1. The first command List<Number> numberList = new ArrayList<>() creates a generic [Array]List of type Number. Note that I’m not talking about the hierarchy of List and ArrayList. Using the more general interface type List instead of ArrayList is considered more flexible style, so please don’t feel distracted. This is the ordinary way generic lists are created.
2. The second command List<BigDecimal> bigDecimalList = new ArrayList<>() does the same for the more specific type BigDecimal.

3. The last command numberList = bigDecimalList was intended to assign the more specific List<BigDecimal> to the more general List<Number>, analogous to step 2 in the array example above. However, the compiler complains with an error message: “Type mismatch: cannot convert from List<BigDecimal> to List<Number>”.

   The main message of point 3 is this: Generics are invariant, i.e., a generic collection of a supertype (List<Super>) is neither a supertype nor a subtype of a collection of a subtype (<Sub>).

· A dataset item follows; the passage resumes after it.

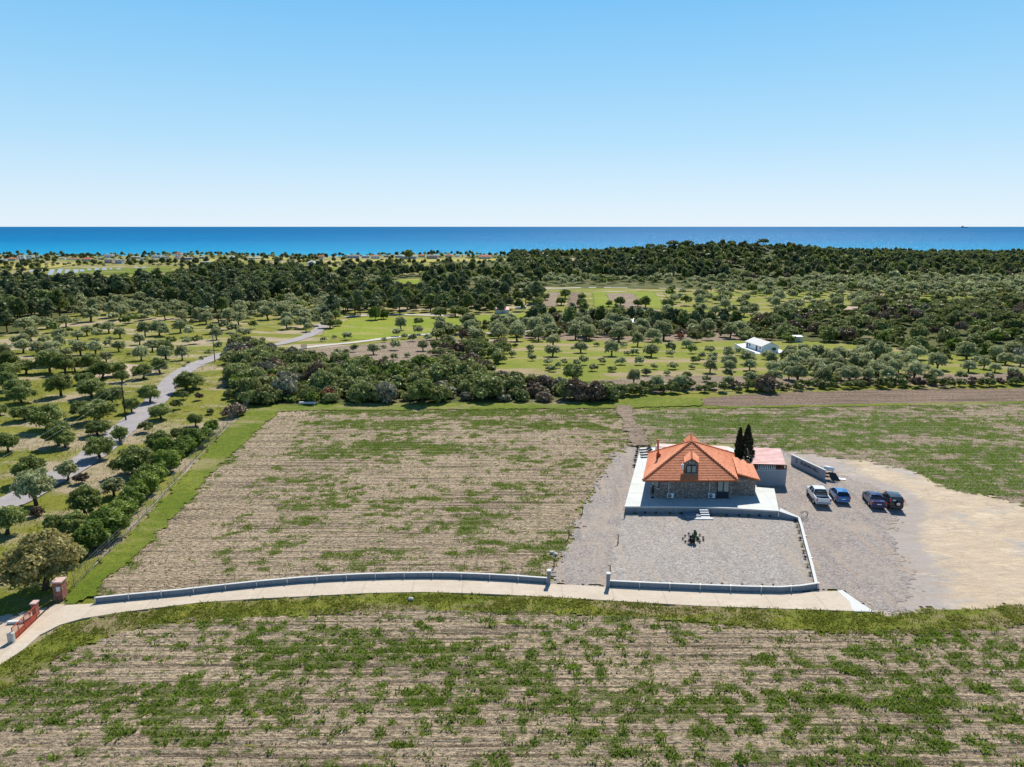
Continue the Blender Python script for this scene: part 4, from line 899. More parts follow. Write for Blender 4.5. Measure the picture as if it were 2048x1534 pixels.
mb = MB(); pts = [P(a_, b_) for a_, b_ in [(46, 1249), (40, 1251), (14, 1251)]]; mb.prism([(pts[0][0], pts[0][1]), (pts[2][0], pts[2][1]), (pts[2][0], pts[2][1] + .35), (pts[0][0], pts[0][1] + .3)], .12, .32)
tag(mb.build('concrete_slab', M['capwhite']), 'long pale slab lying behind the red gate', 'slab')
# ------------------------------------------------------------------ wire fence along the diagonal
fp_ = [P(a_, b_) for a_, b_ in [(150, 1178), (185, 1140), (255, 1072), (300, 1022), (340, 980), (376, 936), (400, 912), (430, 882), (455, 852), (478, 832), (497, 815)]]
wfce = empty('wire_fence', (0, 0, 0), 0, 'wire mesh fence with thin posts climbing the left edge of the field', 'fence')
pl = np.array([k[:2] for k in fp_]); dd_ = np.r_[0, np.cumsum(np.hypot(*np.diff(pl, axis=0).T))]; k = int(dd_[-1] / 2.6); pos = []
for j in range(k + 1):
    t = dd_[-1] * j / k; x, y = np.interp(t, dd_, pl[:, 0]), np.interp(t, dd_, pl[:, 1]); z = float(terr(x, y)); pos.append((x, y, z))
    mb = MB(); mb.tube([(x, y, z - .1), (x + rnd.uniform(-.06, .06), y, z + 1.6)], .028, 5); mb.build('post', M['polepale'], wfce)
mb = MB()
for hz in (.25, .6, .95, 1.3, 1.62): mb.tube([(p[0], p[1], p[2] + hz) for p in pos], .012, 3, cap=False)
for j in range(len(pos) - 1):
    p, q = np.array(pos[j]), np.array(pos[j + 1])
    for s in np.linspace(.12, .88, 5): w = p + (q - p) * s; mb.tube([w + (0, 0, .05), w + (0, 0, 1.6)], .009, 3, cap=False)
mb.build('mesh', M['polepale'], wfce)
hp = [P(a_, b_) for a_, b_ in [(163, 1172), (180, 1142), (208, 1112), (240, 1080), (262, 1056), (285, 1034), (317, 1002), (330, 984), (350, 965), (372, 945), (388, 924), (412, 900), (425, 884), (445, 866), (458, 848), (475, 837), (500, 822)]]
mb = MB(); mb.tube([(p[0] + rnd.uniform(-.1, .1), p[1], .1) for p in hp], .03, 6); tag(mb.build('pale_hose', M['capwhite']), 'pale pipe lying along the foot of the wire fence', 'pipe')
# stake fence behind the long wall
sf = empty('stake_fence', (0, 0, 0), 0, 'row of thin dark stakes with a wire behind the long driveway wall', 'fence'); pos = []
for px, py in [(260, 1187), (330, 1180), (400, 1172), (470, 1164), (540, 1157), (610, 1151), (680, 1147), (750, 1145), (820, 1142), (880, 1141), (929, 1139), (970, 1141), (1005, 1141), (1044, 1143), (1080, 1147)]:
    x, y, _ = P(px, py); mb = MB(); mb.tube([(x, y, 0), (x, y, .95)], .022, 5); mb.build('stake', M['wood'], sf); pos.append((x, y, .35))
mb = MB(); mb.tube(pos, .012, 4); mb.build('wire', M['darkmetal'], sf)

# ------------------------------------------------------------------ utility poles and lines
poles = {}
def upole(px, pyt, pyb, lab, arm=True, mat='pole', dbl=False):
    x, y, z = PT(px, pyb); dxx, dyy, dzz = ray(px, pyt); top_ = CAM_H + dzz / dyy * y; h = top_ - z
    r = empty('utility_pole', (x, y, z), 0, lab, 'utility pole'); mb = MB(); mb.tube([(0, 0, -.2), (0, 0, h)], [.15, .11], 8); mb.build('shaft', M[mat], r)
    if arm:
        mb = MB(); mb.box(-.95, .95, -.06, .06, h - .35, h - .22); mb.build('crossarm', M['polepale'], r)
        for ix in (-.85, -.1, .75): mb = MB(); mb.tube([(ix, 0, h - .22), (ix, 0, h - .02)], .05, 6); mb.build('insulator', M['polepale'], r)
    return (x, y, z + h - .05)
p1 = upole(252, 766, 841, 'dark wooden utility pole beside the nearer road bend')
p2 = upole(430, 672, 724, 'tall utility pole beside the asphalt road before the scrub', True, 'polepale')
p3 = upole(612, 620, 663, 'utility pole standing left of the upper road', False)
p4 = upole(716, 590, 629, 'distant utility pole against the dark pines', False)
pm = PD(-60, 955, 80)
pl_ = empty('power_lines', (0, 0, 0), 0, 'thin overhead power lines strung between the utility poles', 'power line')
for a_, b_ in ((pm, p1), (p1, p2), (p2, p3), (p3, p4)):
    for off in (-.85, .75):
        pts = []
        for t in np.linspace(0, 1, 12):
            w = np.array(a_) * (1 - t) + np.array(b_) * t; w[0] += off; w[2] += .05 - 4 * .9 * t * (1 - t); pts.append(w)
        mb = MB(); mb.tube(pts, .011, 3, cap=False); mb.build('cable', M['grey'], pl_)

# ------------------------------------------------------------------ cars
def loft(mb, st, m=0, cap=True):
    """st: list of (y, [(x,z)...half outline from bottom centre to top centre])"""
    n_ = len(st[0][1]); rings = []
    for y, pr_ in st:
        ring = [(x, y, z) for x, z in pr_] + [(-x, y, z) for x, z in pr_[::-1]]; rings.append(ring)
    k = len(rings[0]); v = [p for r_ in rings for p in r_]; f = []
    for i in range(len(rings) - 1):
        for j in range(k): f.append((i * k + j, i * k + (j + 1) % k, (i + 1) * k + (j + 1) % k, (i + 1) * k + j))
    if cap: f.append(tuple(range(k))[::-1]); f.append(tuple((len(rings) - 1) * k + j for j in range(k)))
    mb.mesh(v, f, m, False)
def car(name, loc, rz, L, Wd, paint_, prof, cab, label, cat, wr=.32, pickup=False, spare=False, lights=None, clr=.30, plate=True):
    r = empty(name, (loc[0], loc[1], .15), rz, label, cat, 'cars parked on the gravel'); w = Wd / 2
    mb = MB(); st = []
    for y, ztop, ws in prof: st.append((y, [(0, clr), (w * ws * .93, clr), (w * ws, clr + .18), (w * ws, (clr + ztop) / 2 + .05), (w * ws * .97, ztop - .06), (w * ws * .90, ztop), (0, ztop)]))
    loft(mb, st); body = mb.build('body', paint_, r, .03)
    # cabin: glass block with painted roof
    zb = cab['zb']; zr_ = cab['zr']; mb = MB()
    y0, y1, y2, y3 = cab['y']; wb_, wt = w * .93, w * cab.get('wt', .74)
    v = [(-wb_, y0, zb), (wb_, y0, zb), (wb_, y3, zb), (-wb_, y3, zb), (-wt, y1, zr_ - .02), (wt, y1, zr_ - .02), (wt, y2, zr_ - .02), (-wt, y2, zr_ - .02)]
    mb.mesh(v, [(0, 3, 2, 1), (4, 5, 6, 7), (0, 1, 5, 4), (1, 2, 6, 5), (2, 3, 7, 6), (3, 0, 4, 7)]); mb.build('windows', M['glass'], r)
    mb = MB(); e = .03
    loft(mb, [(y1 - .02, [(0, zr_ - .02), (wt + e, zr_ - .03), (wt, zr_ + .02), (0, zr_ + .05)]), ((y1 + y2) / 2, [(0, zr_ - .02), (wt + e, zr_ - .02), (wt, zr_ + .05), (0, zr_ + .09)]), (y2 + .05, [(0, zr_ - .03), (wt + e, zr_ - .04), (wt, zr_ + .0), (0, zr_ + .03)])])
    mb.build('roof', paint_, r, .02)
    mb = MB()
    for s in (-1, 1):
        for (ya, yb) in ((y0, y1), (y3, y2)): mb.tube([(s * wb_, ya, zb), (s * wt, yb, zr_)], .05, 5)
        ym = (y0 + y3) / 2 - .05; mb.tube([(s * wb_, ym, zb), (s * wt, (y1 + y2) / 2 - .05, zr_)], .045, 5)
    mb.build('pillars', paint_, r)
    for s in (-1, 1):
        for yw in cab['wheels']:
            x = s * (w - .10); mb = MB(); mb.tube([(x - s * .12, yw, wr), (x + s * .11, yw, wr)], wr, 16); wh = mb.build('wheel', M['tyre'], r)
            mb = MB(); mb.tube([(x + s * .111, yw, wr), (x + s * .125, yw, wr)], [wr * .62, wr * .55], 12); mb.build('rim', M['rim'], wh)
        mb = MB(); yt, zt, hh, ww = lights; x = s * w * .87; mb.box(x - ww / 2, x + ww / 2, yt, yt + .09, zt, zt + hh); mb.build('tail_light', M['taillight'], r)
        mb = MB(); mb.box(s * w * .96 if s > 0 else s * w * .96 - .2, s * w * .96 + .2 if s > 0 else s * w * .96, y3 - .55, y3 - .42, zb + .0, zb + .16); mb.build('mirror', paint_, r, .02)
    if plate: mb = MB(); mb.box(-.26, .26, -.045, -.02, .62, .73); mb.build('number_plate', M['white'], r)
    mb = MB(); mb.box(-w * .9, w * .9, -.09, .1, clr + .02, clr + .26); mb.build('bumper', M['grey'] if pickup else paint_, r, .03)
    if pickup:
        mb = MB(); mb.box(-w * .84, w * .84, .10, 1.52, .80, .84); 
        mb.build('load_bed', M['bedliner'], r)
        mb = MB(); mb.box(-w * .86, w * .86, 1.30, 1.36, 1.18, 1.34); mb.tube([(-w * .82, 1.4, 1.1), (-w * .70, 1.25, 1.62), (w * .70, 1.25, 1.62), (w * .82, 1.4, 1.1)], .045, 8); mb.build('roll_bar', M['black'], r)
        mb = MB(); mb.box(-.5, -.05, .4, .9, .86, 1.0, 0, .3); mb.box(.15, .5, .3, .7, .86, .98, 0, -.2); mb.build('cargo', M['carblue'], r)
    if spare:
        mb = MB(); mb.tube([(.12, -.24, .92), (.12, -.05, .92)], .34, 18); sw_ = mb.build('spare_wheel', M['tyre'], r); mb = MB(); mb.tube([(.12, -.255, .92), (.12, -.24, .92)], [.2, .24], 14); mb.build('rim', M['rim'], sw_)
        mb = MB(); mb.box(-.5, -.12, -.035, -.015, 1.25, 1.4); mb.build('badge', M['galv'], r)
    return r
def pk_rear(pxl, pyl, pxr, pyr): a_, b_ = P(pxl, pyl), P(pxr, pyr); return ((a_[0] + b_[0]) / 2, (a_[1] + b_[1]) / 2)
c1 = pk_rear(1621.5, 1010.5, 1652.5, 1011.5)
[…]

Or regarding the code example above: [Array]List<Number> is neither a supertype nor a subtype of [Array]List<BigDecimal>. They simply don’t have any hierarchy connection between each other.

Generics are also called non-reified (“non-concretized”). They don’t have a “concrete”, known type during runtime, for the reason given in the following section.

Erasure

The second principle one needs to know in order to understand why one cannot create generic arrays in a straightforward way is the concept of erasure. When generics were introduced in Java 5, it was of utmost importance to keep the bytecode backward compatible to versions prior to Java 5. Since the Java Virtual Machine (JVM; the “executor”) doesn’t and cannot know anything about generics, the Java designers came up with the idea of erasure. Erasure means that the generic type is simply “erased” by the compiler. Let’s see how this works.

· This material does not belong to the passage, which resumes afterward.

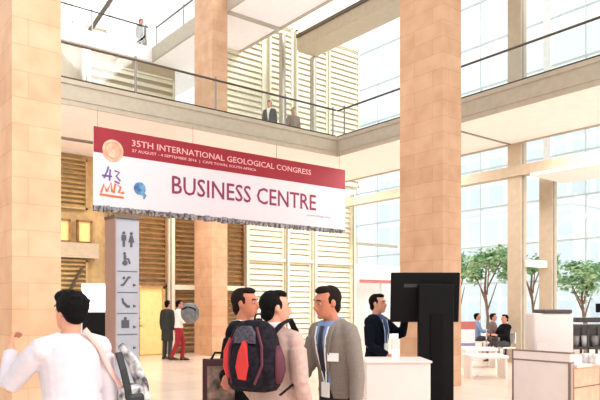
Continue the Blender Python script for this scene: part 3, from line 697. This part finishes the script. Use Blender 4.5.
# man in dusty pink jacket with back to the camera
rp, surf3, ch3, _ = person('man in dusty pink jacket seen from behind, wearing the red and black backpack', floor_at(4.3, 274), dirv(.86, .5), 1.70, SKIN, HAIRB,
    'short', 'coat', PINKC, PINKC, None, mat('sand_trousers', (196,170,150), .8), {-1: ((-.20,.10,-1), (.10,-.55,-.8)), 1: ((.2,.0,-1), (.0,-.7,-.7))}, head_yaw=-38, hem=.66, vox=.008)
q = [surf3(.0+x, 1.455, .002, True) for x in (-.05, 0, .05)]
obj('collar', loft(bmesh.new(), [ring(V((0,.014,z)), X_, Y_, r, r*.9, 16) for z, r in ((1.47,.085),(1.50,.076),(1.53,.07))]), mat('pale_collar', (216,200,200), .8), rp, True)
# backpack: a thing of its own on his back
BKB = mat('backpack_black', (16,13,17), .85, alt=(36,28,38), scale=30, spec=.15); BKR = mat('backpack_red', (204,40,34), .6); BKP = mat('backpack_plum', (84,24,44), .7)
bp = thing('backpack', 'black and red backpack worn on the back of the man in pink jacket', 'backpack'); bp.location = rp.location; bp.rotation_euler = rp.rotation_euler
bp_off = rp.scale[0]
YB = .135
bm = bmesh.new()
loft(bm, [[V((x*1.0, YB + y, z)) for x, y in [(rx*math.copysign(abs(math.cos(a))**.6, math.cos(a)), .10*k*(math.copysign(abs(math.sin(a))**.6, math.sin(a)))+.10) for a in [2*PI*i/24 for i in range(24)]]]
          for z, rx, k in ((.955,.11,.5),(.965,.15,.85),(1.0,.172,1.0),(1.12,.178,1.1),(1.25,.172,1.05),(1.34,.155,.95),(1.41,.125,.8),(1.45,.08,.55),(1.46,.04,.3))])
obj('main_bag', bm, BKB, bp, True)
pk = bmesh.new()
loft(pk, [[V((x, YB+.19+y, z)) for x, y in [(rx*math.cos(a), .05*k*math.sin(a)) for a in [2*PI*i/20 for i in range(20)]]] for z, rx, k in ((.985,.09,.6),(1.0,.118,1),(1.10,.125,1.1),(1.2,.115,1),(1.27,.09,.8),(1.3,.05,.4))])
fp = obj('front_pocket', pk, BKB, bp, True)
rr = prism(bmesh.new(), [(x_*1.35-.035, (z_-1.15)*1.1+1.17) for x_, z_ in [(.0,1.04),(.04,1.045),(.055,1.12),(.04,1.21),(.015,1.285),(.0,1.24),(-.012,1.13)]], YB+.205, YB+.252)
obj('red_flash', rr, BKR, fp)['label'] = 'bright red panel'
for sx in (-1, 1):
    sp = T([(sx*.165,YB+.07,1.02),(sx*.185,YB+.08,1.10),(sx*.18,YB+.08,1.2),(sx*.16,YB+.07,1.28)], [(.015,.04),(.022,.06),(.02,.055),(.01,.03)], 10, X_)
    obj('side_pocket', sp, BKR if sx > 0 else BKP, bp, True)
for sx in (-1, 1): obj('piping', T([(sx*.085,YB+.225,1.02),(sx*.125,YB+.20,1.15),(sx*.12,YB+.195,1.28),(sx*.07,YB+.175,1.41)], .010, 6), BKP, bp)
obj('top_mesh_pocket', prism(bmesh.new(), [(-.08,1.30),(.08,1.30),(.07,1.38),(.03,1.42),(-.03,1.42),(-.07,1.38)], YB+.17, YB+.215), mat('grey_mesh', (86,80,92), .7, alt=(40,36,46), scale=60), bp)
obj('haul_loop', T([(-.03,YB+.06,1.45),(-.02,YB+.05,1.50),(.02,YB+.05,1.50),(.03,YB+.06,1.45)], .007, 6), BKB, bp)
for sx in (-1, 1):
    q = [V((sx*.10,YB+.06,1.40)), V((sx*.115,.09,1.475)), V((sx*.125,.0,1.505)), surf3(sx*.125,1.40,.01), surf3(sx*.13,1.28,.01), V((sx*.195,-.03,1.12)), V((sx*.17,YB+.06,1.03))]
    st = obj('shoulder_strap', T(q, [(.026,.006)]*5+[(.012,.005)]*2, 8, X_), BKB, bp)

obj('side_flash', T([(.140,YB+.17,1.05),(.150,YB+.18,1.13),(.148,YB+.18,1.24),(.130,YB+.165,1.33)], [(.014,.03),(.028,.034),(.026,.034),(.012,.024)], 8, X_), BKR, bp, True)['label'] = 'bright red side strip'
for ch_ in [c for c in bp.children if not c.name.startswith('shoulder_strap')]:
    for m_e in {o.data for o in [ch_] + list(ch_.children)}:
        for v in m_e.vertices: v.co.z = 1.05+(v.co.z-.955)*.9

# man in black suit, mostly hidden behind the backpack
r2, surf2, ch2, _ = person('man in black suit and white shirt facing right, partly behind the backpack', floor_at(4.95, 244), dirv(-.30, .92), 1.735, SKIN2, HAIRD,
    'short', 'jacket', DSUIT, WSHIRT, None, DSUIT, {-1: ((-.2,.1,-.8), (-.5,-.25,-.05)), 1: ((.15,0,-1), (0,-.6,-.8))}, head_yaw=0, vox=.009)
w2 = Matrix.Translation(r2.location) @ Matrix.Rotation(r2.rotation_euler.z, 4, 'Z') @ (ch2[-1][2] + ch2[-1][4]*.1)
tb = thing('tote_bag', 'dark red patterned tote bag held beside the man in black suit', 'bag', (0,0,0), ROT + .15)
tb.location = floor_at(4.62, 219) + V((0,0,.78))
obj('body', B(-.11,.11,-.05,.05,0,.42,.012), mat('tote_pattern', (34,22,24), .7, alt=(150,120,104), scale=11), tb)
obj('edge_band', B(-.118,-.085,-.055,.055,-.004,.43,.006), mat('tote_maroon', (58,16,20), .7), tb); obj('top_band', B(-.115,.115,-.054,.054,.385,.43,.006), mat('tote_maroon', (0,0,0)), tb)
for sy in (-.04, .04): obj('handle', T([(-.06,sy,.42),(-.03,sy*.4,.475),(.03,sy*.4,.475),(.06,sy,.42)], .008, 6), BLACK, tb)

# person in pale lilac top at left, arm raised
r1, surf1, ch1, _ = person('person in pale lilac top seen from behind at left, left arm raised, short black hair', floor_at(3.7, 71), dirv(.72, -.70), 1.685, SKIN, HAIRB,
    'full', 'shirt', LILAC, LILAC, None, mat('grey_trousers', (96,92,98), .8), {1: ((.34,-.5,-.68), (-.22,-.50,.78)), -1: ((-.14,.06,-1), (.02,-.2,-1))}, head_yaw=14, hem=.74, vox=.008, wide=1.08, curl=1.2)
obj('neckband', loft(bmesh.new(), [ring(V((0,.014,z)), X_, Y_, r, r*.92, 16) for z, r in ((1.468,.092),(1.482,.08))]), mat('salmon_neckband', (232,190,178), .8), r1, True)
sb = thing('shoulder_bag', 'black and white shoulder bag on the right side of the person in lilac', 'bag'); sb.location = r1.location; sb.rotation_euler = r1.rotation_euler
BGB = mat('bag_black', (26,24,26), .6); BGP = mat('bag_pattern', (232,228,226), .7, alt=(60,56,60), scale=16)
obj('body', B(-.40,-.27,-.16,.16,.80,1.08,.03), BGB, sb); obj('flap', B(-.425,-.26,-.15,.15,1.0,1.12,.02), BGP, sb)
link('scarf', remesh(T([(-.30,.02,1.36),(-.36,.06,1.26),(-.40,.10,1.12),(-.41,.10,.98),(-.38,.12,.86)], [(.03,.02),(.055,.03),(.07,.03),(.075,.03),(.05,.02)], 10, Y_), .012, 1), BGP, sb)
st = T([(-.29,.1,1.08), surf1(-.20,1.22,.008,True), surf1(-.12,1.36,.008,True), surf1(-.03,1.462,.01,True)], [(.016,.005)]*4, 8, X_)
obj('strap', st, mat('salmon_strap', (226,178,168), .7), sb)
obj('strap', T([(-.30,.14,1.0),(-.28,.15,1.1),(-.255,.14,1.22),(-.24,.11,1.32)], [(.024,.008)]*4, 8, X_), BGB, sb)

# man at the desk behind the white counter
r5, surf5, ch5, _ = person('man in navy jacket with blue lanyard standing behind the plain white counter', floor_at(7.9, 377), dirv(-.55, .75), 1.74, SKIN, HAIRB,
    'short', 'jacket', NAVY, mat('dark_blue_shirt', (44,60,104), .7), None, NAVY, {1: ((.45,-.55,-.6), (-.25,-.35,.85)), -1: ((-.15,-.1,-1), (.3,-.8,-.4))}, head_yaw=8, vox=.011)
for sd in (1, -1): obj('lanyard', tube(bmesh.new(), [surf5(sd*x, z, .008) for x, z in ((.06,1.43),(.05,1.3),(.02,1.12))], [(.010,.003)]*3, 6, X_), mat('pale_blue_ribbon', (176,196,226), .6), r5)
p = surf5(0, 1.08, .01); obj('pass_card', B(-.045,.045,p.y-.004,p.y+.004,p.z-.06,p.z+.06), WSHIRT, r5)

# the couple walking far off
stride = {1: [(.088,0,.93),(.10,-.13,.53),(.10,-.10,.09)], -1: [(-.088,0,.93),(-.098,.06,.52),(-.10,.22,.12)]}
r6, surf6, _, _ = person('person in white top and dark red trousers walking, holding a round grey bag', floor_at(18.4, 179), dirv(.25, .9), 1.74, SKIN, HAIRB, 'short', 'shirt', WSHIRT, WSHIRT, None, REDT,
    {-1: ((-.25,-.3,-.8), (.2,-.9,.25)), 1: ((.3,-.4,-.7), (-.1,-.9,.3))}, legs=stride, vox=.016, hem=.95)
r7, _, _, _ = person('person in long dark coat walking just left of the red trousers', floor_at(18.9, 167.5), dirv(.8, .4), 1.74, SKIN, HAIRB, 'short', 'coat', mat('dark_green_black_cloth', (40,44,40), .8), WSHIRT, None, DGREY, legs=None, vox=.016, hem=.55)
gb = thing('duffel_bag', 'round grey bag carried at chest height by the walker in red trousers', 'bag', tuple(floor_at(18.2, 190) + V((0,0,1.05))), ROT)
g_ = ball(bmesh.new(), (0,0,.32), .27, .2, .30, 18, 10); obj('body', g_, mat('bag_slate', (92,94,100), .7, alt=(122,124,128), scale=8), gb, True)
obj('strap', T([(-.22,-.12,.42),(-.05,-.22,.5),(.15,-.18,.45),(.24,-.05,.3)], [(.02,.008)]*4, 6), BLACK, gb)
# people on the upper levels
person('person in dark clothes standing on the high landing at upper left', tuple(V((11.0, 24.3, 11.42))), dirv(-.5, .8), 1.75, SKIN, HAIRB, 'short', 'jacket', DSUIT, BSHIRT, None, DSUIT, vox=.018)
person('person in dark top on the mezzanine beside the thin pale post', tuple(V((12.3, 17.2, ZF))), dirv(-.9, -.3), 1.7, SKIN, HAIRB, 'short', 'jacket', DGREY, WSHIRT, None, DSUIT, vox=.018)
person('person in brown top on the mezzanine near the grey post', tuple(V((13.3, 17.2, ZF))), dirv(-.9, .3), 1.66, SKIN, HAIRD, 'short', 'shirt', mat('taupe_cloth', (130,112,98), .8), WSHIRT, None, DSUIT, vox=.018)
# seated guests of the cafe
SIT = {1: [(.09,.02,.50),(.11,-.40,.50),(.11,-.42,.09)], -1: [(-.09,.02,.50),(-.11,-.40,.50),(-.11,-.42,.09)]}
def seated(px, d, f, lab, clab, m, hairm):
    p = V(on(px, d, 0)); r, _, _, _ = person(lab, (p.x, p.y, -.375), f, 1.72, SKIN, hairm, 'short', 'shirt', m, WSHIRT, None, DGREY, {1: ((.15,-.5,-.8), (-.2,-.9,.1)), -1: ((-.15,-.5,-.8), (.2,-.9,.1))}, vox=.018, hem=.9,
        legs={sd: [(sd*.09,.02,.93),(sd*.11,-.38,.93),(sd*.11,-.40,.53)] for sd in (1,-1)})
    cafe_chair((p.x, p.y, 0), r.rotation_euler.z, clab)
cafe_table(on(499, 18.6, 0), 'round white table between the two right seated cafe guests'); cafe_table(on(459, 20.3, 0), 'round white table beside the seated cafe guest in blue')
seated(493, 19.7, dirv(-.3,.9), 'seated cafe guest in grey brown top left of the round table', 'cafe chair under the guest in grey brown', mat('grey_brown_cloth', (112,96,92), .8), HAIRD)
seated(505, 17.5, dirv(-.3,-.9), 'seated cafe guest in black top close to the tall beige post', 'cafe chair under the guest in black', DSUIT, HAIRB)
seated(477, 20.3, dirv(-.2,.9), 'seated cafe guest in blue top at the left of the cafe', 'cafe chair under the guest in blue', BSHIRT, HAIRB)
seated(527, 18.8, dirv(-.6,-.5), 'seated cafe guest in dark red seen between the two beige posts', 'cafe chair under the guest in dark red', REDT, HAIRD)

# ------------------------------------------------------------------ outside
obj('ground', B(23.6, 120, -60, 90, -.4, -.1), mat('pale_paving', (226,226,224), .8), kind='structure')
OFF1 = brick_mat('pale_office_front', (240,243,246), (228,236,242), (250,250,250), 1.6, 2.2, .22, offset=0, noise=.02)
OFF2 = brick_mat('white_office_front', (240,243,246), (230,237,242), (250,250,250), 2.4, 3.0, .35, offset=0, noise=.02)
for (x0, x1, y0, y1, h, m, l) in ((52, 66, -14, 20, 17, OFF1, 'pale blue office block outside the tall glazing, right'), (60, 75, 26, 60, 24, OFF2, 'white office tower outside, seen left of the sandstone column'), (44, 52, 24, 40, 9, OFF1, 'low pale office wing outside behind the trees')):
    t = thing('office_building', l, 'building', ((x0+x1)/2, (y0+y1)/2, -.1)); a, b = (x1-x0)/2, (y1-y0)/2
    uvbox('facade', -a, a, -b, b, 0, h, m, t); obj('roof_parapet', B(-a-.2, a+.2, -b-.2, b+.2, h, h+.7), WHITE, t)

# ------------------------------------------------------------------ light
w = bpy.data.worlds.new('sky'); S.world = w; w.use_nodes = True
bg = w.node_tree.nodes['Background']; bg.inputs['Color'].default_value = (.93, .97, 1, 1); bg.inputs['Strength'].default_value = 1.15
sd = bpy.data.lights.new('sun', 'SUN'); so = bpy.data.objects.new('sun', sd); COL.objects.link(so)
sd.energy = 3.0; sd.angle = math.radians(40); sd.color = (1, .95, .92)
so.rotation_euler = V((-.5, .75, -.62)).to_track_quat('-Z', 'Y').to_euler(); so.location = (6, -6, 14)
def area(name, loc, size, power, color):
    l = bpy.data.lights.new(name, 'AREA'); l.energy = power; l.size = size; l.color = color; l.shape = 'SQUARE'
    o = bpy.data.objects.new(name, l); COL.objects.link(o); o.location = loc; return o
for x in (4, 9, 14): area('soffit_fill_light', (x, 16.4, 6.0), 1.2, 130, (1, .93, .87))  # added fill lights without fixtures; floor bounce brightens the mezzanine underside
for y in (2, 8, 13): area('soffit_fill_light', (14.3, y, 6.0), 1.2, 110, (1, .95, .94))  # same added fill under the right-hand mezzanine
S.view_settings.view_transform = 'Standard'; S.view_settings.look = 'None'; S.view_settings.gamma = 1; S.view_settings.use_curve_mapping = False
S.cycles.transparent_max_bounces = 40; S.cycles.max_bounces = 14; S.cycles.diffuse_bounces = 6
S.view_settings.exposure = .34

The first example shows the source code of a user of a simple generic data structure, a SingleItemBag<T>, which simply stores one item of type T:

import java.math.*;

public final class Erasures {

    private void useSingleItemBag() {  /* before erasure */
        SingleItemBag<BigDecimal> bigDecimalBag = new SingleItemBag<>();
        bigDecimalBag.setItem(BigDecimal.ONE);
        BigDecimal myBigDecimal = bigDecimalBag.getItem();
        System.out.println(myBigDecimal);
    }

The user creates an instance of type BigDecimal, then sets an item, then gets the item again, and finally outputs its value. This is probably the most typical example of using generics as a “user”. The user doesn’t need to manually check types, doesn’t need to cast, and can rely on the compiler’s type safety. These are the great advantages of generics.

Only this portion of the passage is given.